## What is being asked
Retype only what runs from the first line of the listing to the line holding "box('corner_strip', (XR, 3.195, .0), (XR", both included. Do not retype the pictures.

[Start Dataset extract]

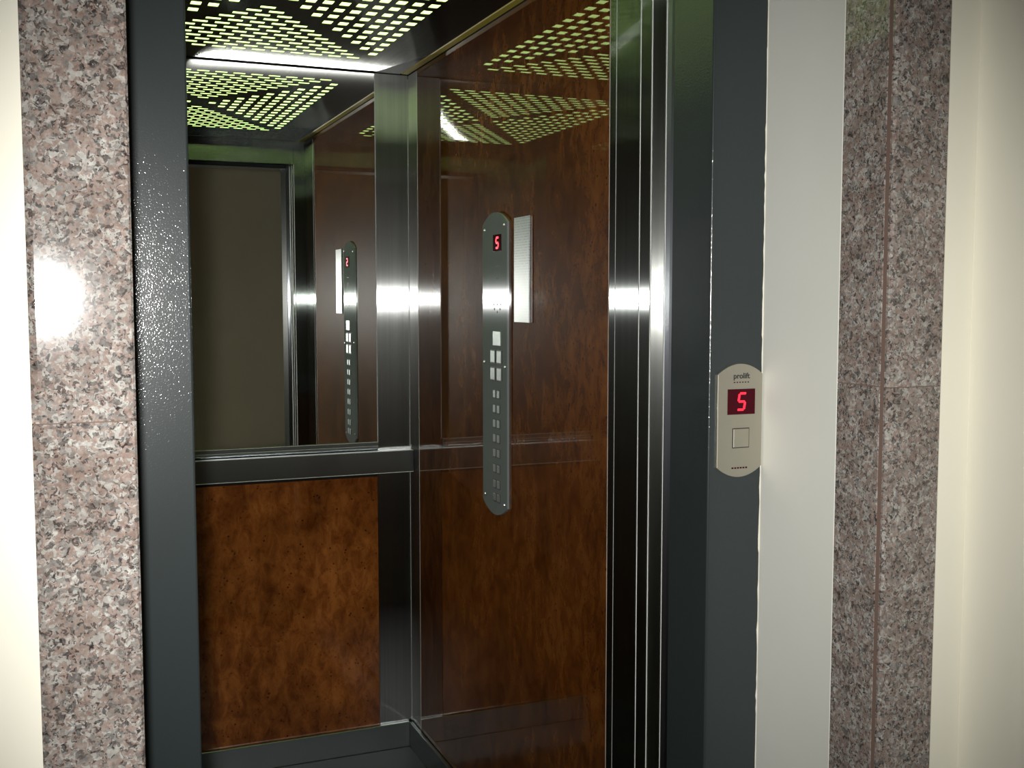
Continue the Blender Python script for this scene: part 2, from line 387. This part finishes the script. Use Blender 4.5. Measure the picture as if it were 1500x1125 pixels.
# side walls
box('corner_strip', (XR, 3.195, .0), (XR + .011, D - .003, 2.10), M['steel_back'], car, .0008)
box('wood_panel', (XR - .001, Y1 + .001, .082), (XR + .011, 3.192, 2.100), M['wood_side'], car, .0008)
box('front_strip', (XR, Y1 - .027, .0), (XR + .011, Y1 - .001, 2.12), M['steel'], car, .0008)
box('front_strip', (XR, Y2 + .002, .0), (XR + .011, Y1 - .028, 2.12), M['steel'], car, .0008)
box('corner_strip', (XL - .011, 3.195, .0), (XL, D - .003, 2.10), M['steel_back'], car, .0008)
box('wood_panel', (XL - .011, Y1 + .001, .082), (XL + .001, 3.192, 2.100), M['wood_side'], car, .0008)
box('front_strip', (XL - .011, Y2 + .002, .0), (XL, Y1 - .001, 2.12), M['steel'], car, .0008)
# skirting
box('skirting', (XL + .01, D - .014, 0), (XR - .012, D - .002, .080), M['rail'], car, .0015)
box('skirting', (XR - .013, 1.95, 0), (XR - .0015, D - .0145, .080), M['rail_side'], car, .0015)
box('skirting', (XL + .0015, 1.95, 0), (XL + .013, D - .0145, .080), M['rail_side'], car, .0015)
# front wall: returns and transom
def ret(s, xe, xw):
    """front return column: flat inner face, flat jamb, then a rounded nose towards the hall"""
    p = [(xw, Y2), (xe, Y2), (xe, 1.7065)]
    return p
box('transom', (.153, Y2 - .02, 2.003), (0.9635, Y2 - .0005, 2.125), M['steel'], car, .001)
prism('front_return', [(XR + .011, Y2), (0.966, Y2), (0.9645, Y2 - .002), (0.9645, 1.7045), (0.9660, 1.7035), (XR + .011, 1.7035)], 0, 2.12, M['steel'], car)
# concave folded post between car jamb and landing door
gp = [(0.9655, 1.7030)]
for k in range(13):
    t = k / 12 * math.pi / 2; gp.append((0.9665 + .026 * math.sin(t), 1.7028 - .011 * (1 - math.cos(t))))
gp += [(0.9925, 1.662), (0.9655, 1.6545), (1.006, 1.6545), (1.006, 1.7030)]
prism('door_post', gp, 0, 2.10, M['groove'], car, smooth=True)['label'] = 'folded steel door post with a concave face'
prism('front_return', [(XL - .011, Y2), (0.150, Y2), (0.152, Y2 - .002), (0.152, 1.7045), (XL - .011, 1.7045)], 0, 2.12, M['steel'], car)
# bright rounded edges (bare folded sheet edges)
def bead(x, y, z0, z1, r, par=car, mat='bead'):
    bm = bmesh.new(); bmesh.ops.create_cone(bm, cap_ends=False, segments=12, radius1=r, radius2=r, depth=z1 - z0)
    bmesh.ops.translate(bm, verts=bm.verts[:], vec=(x, y, (z0 + z1) / 2))
    return obj('edge_bead', bm, M[mat], par, smooth=True, origin=(x, y, z0))
bead(0.9650, Y2 - .001, 0.0, 2.003, .0016)
bead(0.9648, 1.7035, 0.0, 2.003, .0015)
bead(0.9652, 1.6545, 0.0, 2.003, .0018)
bead(0.9050, D - .0012, 0.955, 2.095, .0011)
bead(XR - .0005, 3.1935, 0.080, 2.09, .0009)
bead(XR - .0008, D - .002, 0.080, 2.09, .0008)
bead(XR - .0002, Y1 - .0, 0.080, 2.09, .0006)
bead(XR - .0002, Y1 - .0275, 0.080, 2.09, .0006)

# mirror
mi = empty('mirror', (.48, D, .95), 'large wall mirror on the upper back wall of the elevator', 'mirror')
box('mirror_glass', (0.054, D - .004, .982), (0.9030, D + .010, 2.099), M['mirror'], mi)
box('bottom_trim', (0.052, D - .009, .957), (0.904, D + .010, .981), M['rail'], mi, .001)
def hbead(x0, x1, y, z, r, par, name='edge_bead'):
    bm = bmesh.new(); bmesh.ops.create_cone(bm, cap_ends=False, segments=12, radius1=r, radius2=r, depth=x1 - x0)
    bmesh.ops.transform(bm, matrix=Matrix.Rotation(math.radians(90), 4, 'Y'), verts=bm.verts[:])
    bmesh.ops.translate(bm, verts=bm.verts[:], vec=((x0 + x1) / 2, y, z))
    return obj(name, bm, M['bead_across'], par, smooth=True, origin=(x0, y, z))
hbead(0.054, 0.904, D - .0095, .9805, .0010, mi)
hbead(0.054, 0.904, D - .0095, .968, .0008, mi)
# rail below the mirror
ra = empty('handrail', (.48, D - .03, .92), 'flat dark steel rail box under the mirror on the back wall', 'handrail')
RY = D - .048
box('rail_box', (XL + .004, RY, .888), (XR - .004, D - .0015, .9555), M['rail'], ra, .0015)
hbead(XL + .004, XR - .004, RY + .0003, .9552, .0012, ra)
hbead(XL + .004, XR - .004, RY + .0003, .8885, .0014, ra)

# ------------------------------------------------------------------ ceiling lamp: perforated sheet under a glowing diffuser
cl = empty('ceiling_light', (.48, 2.56, ZC), 'perforated polished steel ceiling panel glowing pale green through its slots', 'ceiling light')
x0, x1, y0, y1 = XL + .004, XR - .026, Y2 + .012, D - .006
CX, CY = 0.4775, 2.565
slots = []
for s in (-1, 1):
    for k in range(9):                       # side triangles: columns of short slots
        n = 2 * k + 1
        for j in range(n):
            slots.append((CX + s * (0.0425 + .0395 * k), CY + (j - k) * .0605, .0240, .0315))
for s in (-1, 1):
    for k in range(13):                      # front and back triangles: staggered long slots
        for j in range(k + 1):
            slots.append((CX + (j - k / 2) * .0530, CY + s * (0.096 + .0378 * k), .0360, .0190))
verts = [Vector(p) for p in ((x0, y0), (x1, y0), (x1, y1), (x0, y1))]
edges = [(0, 1), (1, 2), (2, 3), (3, 0)]
for cx, cy_, sx, sy in slots:
    b = len(verts)
    verts += [Vector((cx + a * sx / 2, cy_ + c * sy / 2)) for a, c in ((-1, -1), (1, -1), (1, 1), (-1, 1))]
    edges += [(b, b + 1), (b + 1, b + 2), (b + 2, b + 3), (b + 3, b)]
vo, eo, fo, _, _, _ = delaunay_2d_cdt(verts, edges, [], 1, 1e-6)
def in_slot(c):
    return any(abs(c.x - s[0]) < s[2] / 2 and abs(c.y - s[1]) < s[3] / 2 for s in slots)
bm = bmesh.new(); T = .0014
bv = [bm.verts.new((v.x, v.y, ZC)) for v in vo]; tv = [bm.verts.new((v.x, v.y, ZC + T)) for v in vo]
cnt = {}
for f in fo:
    c = sum((vo[i] for i in f), Vector((0, 0))) / len(f)
    if in_slot(c): continue
    bm.faces.new([bv[i] for i in f]); bm.faces.new([tv[i] for i in reversed(f)])
    for i in range(len(f)):
        a, b = f[i], f[(i + 1) % len(f)]; cnt.setdefault((min(a, b), max(a, b)), []).append((a, b))
for k, l in cnt.items():
    if len(l) == 1:
        a, b = l[0]; bm.faces.new((bv[a], tv[a], tv[b], bv[b]))
bmesh.ops.recalc_face_normals(bm, faces=bm.faces[:])
obj('perforated_sheet', bm, M['ceil'], cl, origin=(CX, CY, ZC))
box('diffuser', (CX - .42, CY - .66, ZC + .012), (CX + .405, CY + .64, ZC + .020), M['slot_light'], cl)
box('edge_seal', (XR - .024, y0, ZC - .001), (XR - .0015, D - .012, ZC + .008), M['yellow'], cl, .002)['label'] = 'yellow seal strip along the right wall'
box('edge_seal', (XL + .0015, y0, ZC + .002), (XL + .0035, D - .012, ZC + .01), M['yellow'], cl)

# ------------------------------------------------------------------ seven segment digit
def digit5(par, axis, at, cu, cz, w, h, t, slant=0.12, sgn=1):
    """segments a f g c d of a figure 5, each a lit bar"""
    segs = [((-1, 1), (1, 1)), ((-1, 1), (-1, 0)), ((-1, 0), (1, 0)), ((1, 0), (1, -1)), ((1, -1), (-1, -1))]
    for (a, b), (c, d) in segs:
        p = Vector((a * w / 2, b * h / 2)); q = Vector((c * w / 2, d * h / 2))
        e = (q - p).normalized(); nn = Vector((-e.y, e.x)) * t / 2; g = e * t * .1
        hexa = [p + g, p + g * 3 + nn, q - g * 3 + nn, q - g, q - g * 3 - nn, p + g * 3 - nn]
        ol = [(cu + sgn * (v.x + slant * v.y), cz + v.y) for v in hexa]
        if sgn < 0 : ol = ol[::-1]
        plate('digit_segment', ol, .0008, axis, at, M['digit'], par)

# ------------------------------------------------------------------ car control panel on the right wall
PX = XR - .007
cp = empty('control_panel', (XR, 2.54, 1.25), 'tall narrow steel control panel with red number 5 display inside the elevator', 'control panel')
fp = plate('faceplate', arcplate(2.458, 2.624, .880, 1.634, .028), .0058, 'X', PX, M['panel'], cp, .0015)
dz = plate('display', [(2.494, 1.538), (2.549, 1.538), (2.549, 1.579), (2.494, 1.579)], .002, 'X', PX - .0008, M['window'], cp)
digit5(dz, 'X', PX - .0016 , 2.520, 1.5585, .016, .025, .0052, sgn=-1)
def sq(name, yc, zc, wy, hz, mat='button', par=cp, d=.002):
    return box(name, (PX - d, yc - wy / 2, zc - hz / 2), (PX + .002, yc + wy / 2, zc + hz / 2), M[mat], par, .0008)
# recess frames + buttons
sq('indicator', 2.5225, 1.3235, .052, .036, 'button')['label'] = 'pale blank indicator plate'
for zc in (1.278, 1.235):
    for yc in (2.551, 2.508): 
        rim = sq('button_rim', yc, zc, .036, .037, 'ink', d=.0006); b = sq('button', yc, zc, .029, .030)
for zc in (1.185, 1.148, 1.111, 1.074, 1.037, .998, .959, .925):
    for yc in (2.540, 2.514):
        sq('button_rim', yc, zc, .0205, .024, 'ink', d=.0006); sq('button', yc, zc, .016, .019)
for y_, z_ in ((2.606, 1.594), (2.475, 1.600), (2.606, .923), (2.475, .915), (2.610, 1.262), (2.470, 1.256)):
    cyl('screw', (PX - .001, y_, z_), 'X', .0038, .003, M['screw'], cp, dome=.4)
for y_, z_ in ((2.522, 1.428), (2.545, 1.408), (2.522, 1.408), (2.499, 1.408), (2.540, 1.396), (2.503, 1.396), (2.522, 1.389)):
    cyl('speaker_hole', (PX - .0002, y_, z_), 'X', .0028, .0012, M['ink'], cp, seg=10)
for z_, n_ in ((1.500, 4), (1.478, 3), (1.470, 2)):
    boxes('printed_mark', [((PX - .0003, 2.522 + (i - n_ / 2) * .008, z_), (PX + .001, 2.527 + (i - n_ / 2) * .008, z_ + .003)) for i in range(n_)], M['ink'], cp)

cp.location.y += .008
# notice sheet to the right of the panel (nearer the door)
ns = box('notice_sheet', (XR - .0055, 2.336, 1.366), (XR - .0015, 2.426, 1.612), M['notice'], bev=.0006)
ns['label'] = 'narrow grey printed notice on the burl wood beside the control panel'; ns['category'] = 'notice'

# ------------------------------------------------------------------ landing call panel on the right of the frame
lp = empty('call_panel', (1.012, F, 1.22), 'rounded steel call panel with red number 5 display on the door frame', 'call panel')
plate('faceplate', arcplate(0.9680, 1.0525, 1.134, 1.317, .0165), .0045, 'Y', F - .0045, M['plate'], lp, .0008)
LY = F - .0045
dw = plate('display', [(0.9865, 1.2355), (1.0385, 1.2355), (1.0385, 1.2765), (0.9865, 1.2765)], .001, 'Y', LY - .0004, M['window'], lp)
digit5(dw, 'Y', LY - .0012, 1.0130, 1.2562, .0125, .0262, .0037, slant=.16)
plate('button_gap', [(0.9965, 1.181), (1.0285, 1.181), (1.0285, 1.2135), (0.9965, 1.2135)], .001, 'Y', LY - .0002, M['ink'], lp)
bt = plate('button', [(0.9978, 1.1823), (1.0272, 1.1823), (1.0272, 1.2122), (0.9978, 1.2122)], .002, 'Y', LY - .0016, M['plate'], lp, .0008)
def text(s, size, loc, par, mat, bold=0.0):
    cu = bpy.data.curves.new('lettering', 'FONT'); cu.body = s; cu.size = size; cu.align_x = 'CENTER'; cu.extrude = .0002; cu.offset = bold
    to = bpy.data.objects.new('lettering', cu); COL.objects.link(to); to.rotation_euler = (math.radians(90), 0, 0)
    dg = bpy.context.evaluated_depsgraph_get(); me = bpy.data.meshes.new_from_object(to.evaluated_get(dg))
    bpy.data.objects.remove(to)
    o = bpy.data.objects.new('lettering', me); COL.objects.link(o); me.materials.clear(); me.materials.append(mat)
    o.rotation_euler = (math.radians(90), 0, 0); o.parent = par; o.location = Vector(loc) - world_loc(par)
    return o
text('prolift', .0125, (1.0125, LY - .0003, 1.2935), lp, M['ink'], .00018)
boxes('printed_mark', [((.998 + i * .0052, LY - .0003, 1.2865), (1.0005 + i * .0052, LY + .0005, 1.2882)) for i in range(6)], M['window'], lp)
boxes('printed_mark', [((.996 + i * .0052, LY - .0003, 1.1475), (.9995 + i * .0052, LY + .0005, 1.1500)) for i in range(6)], M['window'], lp)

[End Dataset extract]

## Reply to the exercise
Continue the Blender Python script for this scene: part 2, from line 387. This part finishes the script. Use Blender 4.5. Measure the picture as if it were 1500x1125 pixels.
# side walls
box('corner_strip', (XR, 3.195, .0), (XR + .011, D - .003, 2.10), M['steel_back'], car, .0008)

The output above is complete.